RANGOON — Mon State’s Parliament is likely to pass a bill next month that would put teaching of the Mon language into government schools for the first time in more than 50 years, regional lawmakers said.
Local education authorities in Mon State hosted a meeting with different political parties at the Moulmein assembly on Saturday and it was widely agreed that Mon should be taught in government schools in the next academic year, which begins in July.
Nai San Tin, a member of the Mon State Parliament from the All Mon Regions Democracy Party, told The Irrawaddy on Monday that a bill proposing the teaching of the state’s mother tongue would go before the Parliament when a new session begins on April 8.
“We have sought advice from different leaders and have agreed to have the Mon language taught at the government schools,” he said. “This is a pre-discussion before Parliament restarts. We have drafted this bill already, and I will propose it at Parliament.”
“Even the Parliament chairman supports this issue and the draft bill will likely be approved,” he added.
Like in all of Burma’s ethnic regions, government schools in Mon State teach only Burmese, and many Mon children cannot read and write in their native language. Fearing that their language, and with it a large part of their culture, will die out, Mon leaders have for decades demanded Mon teaching in government schools.
Under the proposed bill, Mon would be taught for one hour each day from primary school to Grade 4—from about 5 to 10 years old. The state education department would be responsible for hiring Mon-speaking teachers.
It would also allow ethnic Pa-O and Karen people living in Mon State to study their own languages at school.
Aung Naing Oo, another state MP said, “This is going to be an achievement from our effort.
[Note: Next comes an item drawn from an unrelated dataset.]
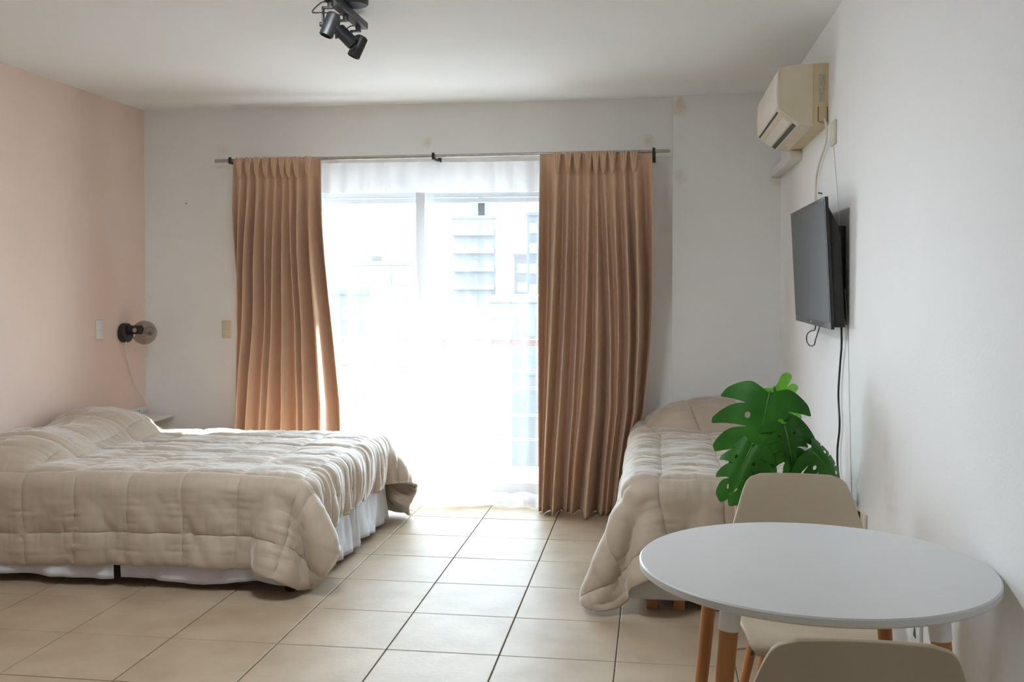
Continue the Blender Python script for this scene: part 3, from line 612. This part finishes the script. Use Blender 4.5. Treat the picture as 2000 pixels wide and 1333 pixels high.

“All the Mon should be happy for this, even though we will have many challenges.”
Under the democratically elected U Nu government of the 1950s, all schools in Burma’s ethnic areas were permitted to teach native languages, but the military regimes that ruled the country from 1962 enforced monolingual education in all state schools.
As a result, in Mon State, as in other parts of the country, only schools run by ethnic rebel administrations have taught the local language.
The New Mon State Party, an armed group that has a ceasefire agreement with the Burma government but still controls parts of the state, has since 1972 run its own schools under its Mon National Education Department. It runs 156 schools, employing 800 teachers and serving 17,000 students.
Amid political reforms initiated after President Thein Sein came to power in 2011, ethnic lawmakers have made requests for mother-tongue teaching to be reinstated. Since 2012, teaching ethnic languages has been permitted, but only outside of school hours, and without any state funding.
Mi Myint Than, an ethnic Mon lawmaker in the Lower House in Naypyidaw, said that the Mon State chief minister, Ohn Myint, told her that he agreed with the proposal.
“We met him [Ohn Myint] in September and he told us that he agreed to have Mon language at the government schools. He even told us that every chief minister of Mon State should be an ethnic Mon,” said Mi Myint Than.
By allowing Mon teaching at schools, Mi Myint Than said, the language will survive in the young generation.
“This will be a bridge in the future for our all ethnic Mon children to study Mon,” she said. “They will be able to read and write very well in the future if they can study their mother tongue.”